→ Exercise objective
Transcribe each line of the material as it is, and drop any picture.

→ Provided data
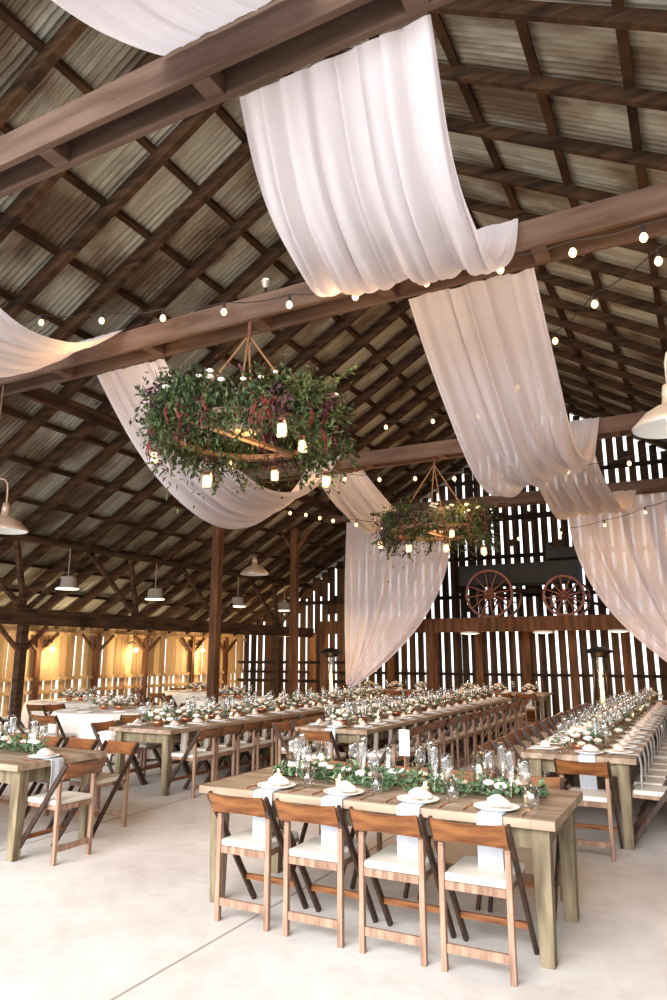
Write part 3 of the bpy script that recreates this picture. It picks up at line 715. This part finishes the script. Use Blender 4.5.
# ------------------------------------------------------------------ tables: top 0.76 high
def make_table(L, W):
    root = empty('farm_table')
    tp = MB(); n = 5
    for i in range(n):
        w_ = (W - 0.0) / n; tp.box((0, -W / 2 + w_ * (i + .5), 0.735), (L - 0.26, w_ - 0.003, 0.05))
    tp.build('table_top', M['table'], root, bevel=0.003)
    for s_ in (-1, 1): MB().box((s_ * (L / 2 - 0.065), 0, 0.735), (0.13, W, 0.05)).build('breadboard_end', M['table'], root, bevel=0.003)
    ap = MB()
    for s_ in (-1, 1): ap.box((0, s_ * (W / 2 - 0.10), 0.65), (L - 0.20, 0.03, 0.115)); ap.box((s_ * (L / 2 - 0.10), 0, 0.65), (0.03, W - 0.22, 0.115))
    ap.build('apron', M['tableleg'], root)
    for a in (-1, 1):
        for c in (-1, 1):
            MB().box((a * (L / 2 - 0.10), c * (W / 2 - 0.12), 0.355), (0.105, 0.105, 0.71), taper=0.72).build('leg', M['tableleg'], root, bevel=0.004)
    return root
TB = Proto(make_table(2.42, 1.0))
def table(cx, cy, rz, label, group='long farm tables'): return TB.put((cx, cy, 0), rz, label, 'table', group)

# ------------------------------------------------------------------ tableware prototypes
def make_plate():
    b = MB(); b.lathe([(0.001, 0.004), (0.075, 0.004), (0.085, 0.006), (0.125, 0.016), (0.135, 0.020), (0.134, 0.016), (0.09, 0.0), (0.001, 0.0)], n=28)
    return b.build('dinner_plate', M['plate'], smooth=True)
def make_runner_napkin(m, drop):
    # lies under the plate and hangs over the table edge; local +y = into the table, edge at y = 0
    N = 10; b = MB(); prof = [(0.26, 0.004), (0.10, 0.004), (0.005, 0.004), (-0.012, -0.002), (-0.016, -0.03)] + [(-0.018 - 0.004 * sin(k * 1.3), -0.03 - (drop - 0.03) * k / 5) for k in range(1, 6)]
    vs = []; fs = []
    for (y, z) in prof:
        for i in range(N + 1):
            u = i / N; q = 0.006 * sin(u * 9 + y * 20) if z < -0.02 else 0
            vs.append(((u - 0.5) * 0.145, y + q, z))
    for j in range(len(prof) - 1):
        for i in range(N): a = j * (N + 1) + i; fs.append((a, a + 1, a + N + 2, a + N + 1))
    b.add(vs, fs); o = b.build('hanging_napkin', m, smooth=True)
    s_ = o.modifiers.new('solid', 'SOLIDIFY'); s_.thickness = 0.003
    return o
def make_fold():
    # upright folded menu / napkin pyramid on the plate
    b = MB(); vs = []; fs = []
    b.add([(-0.105, -0.05, 0.010), (0.095, -0.06, 0.010), (0.105, 0.06, 0.010), (-0.08, 0.07, 0.010), (-0.035, 0.005, 0.115), (0.04, 0.02, 0.085), (0.0, -0.055, 0.05), (0.09, 0.02, 0.045)],
          [(0, 1, 6), (0, 6, 4), (6, 5, 4), (1, 5, 6), (1, 7, 5), (1, 2, 7), (2, 3, 4), (2, 4, 5), (7, 2, 5), (3, 0, 4), (3, 2, 1, 0)])
    o = b.build('folded_napkin', M['blush']); q = o.modifiers.new('soft', 'SUBSURF'); q.levels = q.render_levels = 1
    return o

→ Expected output
Write part 3 of the bpy script that recreates this picture. It picks up at line 715. This part finishes the script. Use Blender 4.5.
# ------------------------------------------------------------------ tables: top 0.76 high
def make_table(L, W):
    root = empty('farm_table')
    tp = MB(); n = 5
    for i in range(n):
        w_ = (W - 0.0) / n; tp.box((0, -W / 2 + w_ * (i + .5), 0.735), (L - 0.26, w_ - 0.003, 0.05))
    tp.build('table_top', M['table'], root, bevel=0.003)
    for s_ in (-1, 1): MB().box((s_ * (L / 2 - 0.065), 0, 0.735), (0.13, W, 0.05)).build('breadboard_end', M['table'], root, bevel=0.003)
    ap = MB()
    for s_ in (-1, 1): ap.box((0, s_ * (W / 2 - 0.10), 0.65), (L - 0.20, 0.03, 0.115)); ap.box((s_ * (L / 2 - 0.10), 0, 0.65), (0.03, W - 0.22, 0.115))
    ap.build('apron', M['tableleg'], root)
    for a in (-1, 1):
        for c in (-1, 1):
            MB().box((a * (L / 2 - 0.10), c * (W / 2 - 0.12), 0.355), (0.105, 0.105, 0.71), taper=0.72).build('leg', M['tableleg'], root, bevel=0.004)
    return root
TB = Proto(make_table(2.42, 1.0))
def table(cx, cy, rz, label, group='long farm tables'): return TB.put((cx, cy, 0), rz, label, 'table', group)

# ------------------------------------------------------------------ tableware prototypes
def make_plate():
    b = MB(); b.lathe([(0.001, 0.004), (0.075, 0.004), (0.085, 0.006), (0.125, 0.016), (0.135, 0.020), (0.134, 0.016), (0.09, 0.0), (0.001, 0.0)], n=28)
    return b.build('dinner_plate', M['plate'], smooth=True)
def make_runner_napkin(m, drop):
    # lies under the plate and hangs over the table edge; local +y = into the table, edge at y = 0
    N = 10; b = MB(); prof = [(0.26, 0.004), (0.10, 0.004), (0.005, 0.004), (-0.012, -0.002), (-0.016, -0.03)] + [(-0.018 - 0.004 * sin(k * 1.3), -0.03 - (drop - 0.03) * k / 5) for k in range(1, 6)]
    vs = []; fs = []
    for (y, z) in prof:
        for i in range(N + 1):
            u = i / N; q = 0.006 * sin(u * 9 + y * 20) if z < -0.02 else 0
            vs.append(((u - 0.5) * 0.145, y + q, z))
    for j in range(len(prof) - 1):
        for i in range(N): a = j * (N + 1) + i; fs.append((a, a + 1, a + N + 2, a + N + 1))
    b.add(vs, fs); o = b.build('hanging_napkin', m, smooth=True)
    s_ = o.modifiers.new('solid', 'SOLIDIFY'); s_.thickness = 0.003
    return o
def make_fold():
    # upright folded menu / napkin pyramid on the plate
    b = MB(); vs = []; fs = []
    b.add([(-0.105, -0.05, 0.010), (0.095, -0.06, 0.010), (0.105, 0.06, 0.010), (-0.08, 0.07, 0.010), (-0.035, 0.005, 0.115), (0.04, 0.02, 0.085), (0.0, -0.055, 0.05), (0.09, 0.02, 0.045)],
          [(0, 1, 6), (0, 6, 4), (6, 5, 4), (1, 5, 6), (1, 7, 5), (1, 2, 7), (2, 3, 4), (2, 4, 5), (7, 2, 5), (3, 0, 4), (3, 2, 1, 0)])
    o = b.build('folded_napkin', M['blush']); q = o.modifiers.new('soft', 'SUBSURF'); q.levels = q.render_levels = 1
    return o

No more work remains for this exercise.